Set down the material below in full, matching it exactly.
#### Dataset content ####
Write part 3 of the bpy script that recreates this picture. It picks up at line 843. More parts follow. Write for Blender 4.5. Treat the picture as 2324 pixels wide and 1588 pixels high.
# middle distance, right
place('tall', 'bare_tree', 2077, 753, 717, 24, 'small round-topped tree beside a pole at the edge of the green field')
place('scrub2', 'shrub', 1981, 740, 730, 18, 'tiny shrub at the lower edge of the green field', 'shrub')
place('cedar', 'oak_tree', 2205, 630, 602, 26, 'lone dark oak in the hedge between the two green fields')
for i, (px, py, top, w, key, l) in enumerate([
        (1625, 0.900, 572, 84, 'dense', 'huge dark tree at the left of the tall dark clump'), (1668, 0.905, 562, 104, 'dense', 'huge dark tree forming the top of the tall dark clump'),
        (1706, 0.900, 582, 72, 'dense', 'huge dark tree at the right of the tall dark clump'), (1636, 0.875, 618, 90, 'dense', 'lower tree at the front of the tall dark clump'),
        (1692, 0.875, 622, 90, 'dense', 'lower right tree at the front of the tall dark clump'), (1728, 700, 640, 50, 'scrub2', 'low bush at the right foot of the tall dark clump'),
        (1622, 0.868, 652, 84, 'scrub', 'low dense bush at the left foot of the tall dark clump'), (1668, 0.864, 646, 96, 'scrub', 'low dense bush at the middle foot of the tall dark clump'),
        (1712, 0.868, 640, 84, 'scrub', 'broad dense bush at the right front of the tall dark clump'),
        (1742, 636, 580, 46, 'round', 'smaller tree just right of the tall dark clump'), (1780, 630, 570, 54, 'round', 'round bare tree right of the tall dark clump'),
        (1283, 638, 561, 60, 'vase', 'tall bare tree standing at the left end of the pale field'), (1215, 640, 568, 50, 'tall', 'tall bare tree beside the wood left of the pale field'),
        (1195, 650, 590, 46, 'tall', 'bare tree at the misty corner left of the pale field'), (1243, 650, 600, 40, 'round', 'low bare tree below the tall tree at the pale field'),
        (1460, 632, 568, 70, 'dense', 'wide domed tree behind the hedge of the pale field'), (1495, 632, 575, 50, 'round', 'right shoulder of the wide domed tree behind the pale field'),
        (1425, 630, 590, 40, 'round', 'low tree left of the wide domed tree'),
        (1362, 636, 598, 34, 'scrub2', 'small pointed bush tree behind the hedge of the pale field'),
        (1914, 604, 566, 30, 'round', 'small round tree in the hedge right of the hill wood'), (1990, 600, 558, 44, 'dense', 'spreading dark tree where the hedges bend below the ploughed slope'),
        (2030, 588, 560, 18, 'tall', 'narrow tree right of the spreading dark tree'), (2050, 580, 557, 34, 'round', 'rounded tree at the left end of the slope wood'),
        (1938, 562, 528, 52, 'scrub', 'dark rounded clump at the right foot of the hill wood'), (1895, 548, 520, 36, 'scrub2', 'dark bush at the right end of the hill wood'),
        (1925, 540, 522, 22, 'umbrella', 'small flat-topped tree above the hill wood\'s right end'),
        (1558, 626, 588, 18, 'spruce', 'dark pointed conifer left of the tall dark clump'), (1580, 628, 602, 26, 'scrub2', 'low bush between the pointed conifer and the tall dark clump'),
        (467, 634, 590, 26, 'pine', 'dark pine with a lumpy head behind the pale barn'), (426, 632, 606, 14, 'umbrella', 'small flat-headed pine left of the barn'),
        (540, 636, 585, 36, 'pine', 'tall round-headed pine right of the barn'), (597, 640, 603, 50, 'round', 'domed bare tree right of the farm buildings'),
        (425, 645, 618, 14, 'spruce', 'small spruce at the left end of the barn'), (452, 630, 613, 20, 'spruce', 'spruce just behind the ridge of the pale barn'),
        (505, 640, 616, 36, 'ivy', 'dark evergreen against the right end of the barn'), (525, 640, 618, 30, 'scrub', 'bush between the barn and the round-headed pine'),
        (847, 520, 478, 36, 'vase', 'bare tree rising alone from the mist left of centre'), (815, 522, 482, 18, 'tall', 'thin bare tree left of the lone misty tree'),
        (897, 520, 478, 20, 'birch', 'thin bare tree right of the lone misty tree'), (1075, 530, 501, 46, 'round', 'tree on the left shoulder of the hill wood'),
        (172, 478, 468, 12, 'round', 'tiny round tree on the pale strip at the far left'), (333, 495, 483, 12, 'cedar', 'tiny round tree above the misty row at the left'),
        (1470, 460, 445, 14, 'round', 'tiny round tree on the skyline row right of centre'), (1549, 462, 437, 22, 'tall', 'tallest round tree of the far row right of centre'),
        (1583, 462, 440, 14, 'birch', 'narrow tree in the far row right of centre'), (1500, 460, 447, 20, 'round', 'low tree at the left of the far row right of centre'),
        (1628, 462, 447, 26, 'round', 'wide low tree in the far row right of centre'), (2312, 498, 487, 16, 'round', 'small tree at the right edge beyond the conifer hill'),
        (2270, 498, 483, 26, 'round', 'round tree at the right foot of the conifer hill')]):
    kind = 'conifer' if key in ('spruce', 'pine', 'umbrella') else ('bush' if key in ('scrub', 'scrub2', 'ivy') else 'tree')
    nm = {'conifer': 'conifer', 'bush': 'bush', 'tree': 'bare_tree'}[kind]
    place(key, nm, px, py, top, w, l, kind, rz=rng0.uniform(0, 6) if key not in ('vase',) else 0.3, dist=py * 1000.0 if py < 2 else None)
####
_Right answer_
Write part 3 of the bpy script that recreates this picture. It picks up at line 843. More parts follow. Write for Blender 4.5. Treat the picture as 2324 pixels wide and 1588 pixels high.
# middle distance, right
place('tall', 'bare_tree', 2077, 753, 717, 24, 'small round-topped tree beside a pole at the edge of the green field')
place('scrub2', 'shrub', 1981, 740, 730, 18, 'tiny shrub at the lower edge of the green field', 'shrub')
place('cedar', 'oak_tree', 2205, 630, 602, 26, 'lone dark oak in the hedge between the two green fields')
for i, (px, py, top, w, key, l) in enumerate([
        (1625, 0.900, 572, 84, 'dense', 'huge dark tree at the left of the tall dark clump'), (1668, 0.905, 562, 104, 'dense', 'huge dark tree forming the top of the tall dark clump'),
        (1706, 0.900, 582, 72, 'dense', 'huge dark tree at the right of the tall dark clump'), (1636, 0.875, 618, 90, 'dense', 'lower tree at the front of the tall dark clump'),
        (1692, 0.875, 622, 90, 'dense', 'lower right tree at the front of the tall dark clump'), (1728, 700, 640, 50, 'scrub2', 'low bush at the right foot of the tall dark clump'),
        (1622, 0.868, 652, 84, 'scrub', 'low dense bush at the left foot of the tall dark clump'), (1668, 0.864, 646, 96, 'scrub', 'low dense bush at the middle foot of the tall dark clump'),
        (1712, 0.868, 640, 84, 'scrub', 'broad dense bush at the right front of the tall dark clump'),
        (1742, 636, 580, 46, 'round', 'smaller tree just right of the tall dark clump'), (1780, 630, 570, 54, 'round', 'round bare tree right of the tall dark clump'),
        (1283, 638, 561, 60, 'vase', 'tall bare tree standing at the left end of the pale field'), (1215, 640, 568, 50, 'tall', 'tall bare tree beside the wood left of the pale field'),
        (1195, 650, 590, 46, 'tall', 'bare tree at the misty corner left of the pale field'), (1243, 650, 600, 40, 'round', 'low bare tree below the tall tree at the pale field'),
        (1460, 632, 568, 70, 'dense', 'wide domed tree behind the hedge of the pale field'), (1495, 632, 575, 50, 'round', 'right shoulder of the wide domed tree behind the pale field'),
        (1425, 630, 590, 40, 'round', 'low tree left of the wide domed tree'),
        (1362, 636, 598, 34, 'scrub2', 'small pointed bush tree behind the hedge of the pale field'),
        (1914, 604, 566, 30, 'round', 'small round tree in the hedge right of the hill wood'), (1990, 600, 558, 44, 'dense', 'spreading dark tree where the hedges bend below the ploughed slope'),
        (2030, 588, 560, 18, 'tall', 'narrow tree right of the spreading dark tree'), (2050, 580, 557, 34, 'round', 'rounded tree at the left end of the slope wood'),
        (1938, 562, 528, 52, 'scrub', 'dark rounded clump at the right foot of the hill wood'), (1895, 548, 520, 36, 'scrub2', 'dark bush at the right end of the hill wood'),
        (1925, 540, 522, 22, 'umbrella', 'small flat-topped tree above the hill wood\'s right end'),
        (1558, 626, 588, 18, 'spruce', 'dark pointed conifer left of the tall dark clump'), (1580, 628, 602, 26, 'scrub2', 'low bush between the pointed conifer and the tall dark clump'),
        (467, 634, 590, 26, 'pine', 'dark pine with a lumpy head behind the pale barn'), (426, 632, 606, 14, 'umbrella', 'small flat-headed pine left of the barn'),
        (540, 636, 585, 36, 'pine', 'tall round-headed pine right of the barn'), (597, 640, 603, 50, 'round', 'domed bare tree right of the farm buildings'),
        (425, 645, 618, 14, 'spruce', 'small spruce at the left end of the barn'), (452, 630, 613, 20, 'spruce', 'spruce just behind the ridge of the pale barn'),
        (505, 640, 616, 36, 'ivy', 'dark evergreen against the right end of the barn'), (525, 640, 618, 30, 'scrub', 'bush between the barn and the round-headed pine'),
        (847, 520, 478, 36, 'vase', 'bare tree rising alone from the mist left of centre'), (815, 522, 482, 18, 'tall', 'thin bare tree left of the lone misty tree'),
        (897, 520, 478, 20, 'birch', 'thin bare tree right of the lone misty tree'), (1075, 530, 501, 46, 'round', 'tree on the left shoulder of the hill wood'),
        (172, 478, 468, 12, 'round', 'tiny round tree on the pale strip at the far left'), (333, 495, 483, 12, 'cedar', 'tiny round tree above the misty row at the left'),
        (1470, 460, 445, 14, 'round', 'tiny round tree on the skyline row right of centre'), (1549, 462, 437, 22, 'tall', 'tallest round tree of the far row right of centre'),
        (1583, 462, 440, 14, 'birch', 'narrow tree in the far row right of centre'), (1500, 460, 447, 20, 'round', 'low tree at the left of the far row right of centre'),
        (1628, 462, 447, 26, 'round', 'wide low tree in the far row right of centre'), (2312, 498, 487, 16, 'round', 'small tree at the right edge beyond the conifer hill'),
        (2270, 498, 483, 26, 'round', 'round tree at the right foot of the conifer hill')]):
    kind = 'conifer' if key in ('spruce', 'pine', 'umbrella') else ('bush' if key in ('scrub', 'scrub2', 'ivy') else 'tree')
    nm = {'conifer': 'conifer', 'bush': 'bush', 'tree': 'bare_tree'}[kind]
    place(key, nm, px, py, top, w, l, kind, rz=rng0.uniform(0, 6) if key not in ('vase',) else 0.3, dist=py * 1000.0 if py < 2 else None)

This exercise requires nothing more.